As part of the government settlement, which must still be approved by the U.S. District Court in Detroit, the township has agreed to permit the academy to construct a school, to treat the school and all other religious groups equally and to publicize its nondiscrimination policies and practices, federal officials said.
In addition, the township will report periodically to the U.S. Justice Department, the Detroit News reported.
“Federal law protects the religious beliefs, freedoms and practices of all communities, including the right to build religious institutions free from unlawful and unfair barriers,” said Vanita Gupta, head of the Justice Department’s Civil Rights Division.
“This agreement will allow the Michigan Islamic Academy to build the facility it needs to serve its members and contribute to the community of Pittsfield.”
Obama DOJ going after cities that reject mosques
The Department of Justice has been more aggressive under President Obama in investigating what it considers to be discriminatory zoning practices against mosques and Islamic schools.
Cities reject churches and synagogues almost every day in one city or another. But fewer of those rejections are ending up in federal litigation while the mosque rejections are increasing.

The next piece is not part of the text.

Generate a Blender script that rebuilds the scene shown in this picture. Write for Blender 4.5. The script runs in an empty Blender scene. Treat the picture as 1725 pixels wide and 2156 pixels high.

The percentage of federal RLUIPA investigations involving mosques or Islamic schools has risen from 15 percent in the 2000 to August 2010 period to 38 percent during the September 2010 to present period, according to a DOJ report posted on July 27.

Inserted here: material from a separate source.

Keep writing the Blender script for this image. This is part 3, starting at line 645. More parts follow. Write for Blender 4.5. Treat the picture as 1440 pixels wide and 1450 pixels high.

The Pittsfield Township settlement, while one of the largest ever won by a mosque against a municipality in America, is not the only large settlement in recent years. Some have included not only cash but free land, Lugo said.
“In my opinion I would not characterize it as the largest knowing that there are some other municipalities that have contributed land so their settlement package may be larger but this certainly ranks as one of largest.”
The settlement still needs court approval.
A lesson for other cities
Lugo said if cities begin to engage in RLUIPA’s “safe harbor” provision before they have a religious application filed they stand a much better chance of defending their residential areas against a large project like that proposed in Pittsfield Township.
“The ‘safe harbor’ provision suggests that cities can designate areas within their jurisdiction where they make it easier for a religious application to succeed while at the same time creating zoning that prioritizes the residential or industrial character of a zoned district and makes it more difficult for an assembly or religious use to come in. You create hurdles like traffic-count standards, noise volume levels, parking requirements, etc. with generally an interest in limiting volume and activity.”
She said municipalities have learned from examples like Dar El Farooq mosque in Bloomington, Minnesota, that when an Islamic school is prescribed on a zoning application the reality may become not just a K-12 program but also university classes, weekend seminars and support services “that run into the very late hours of the night.”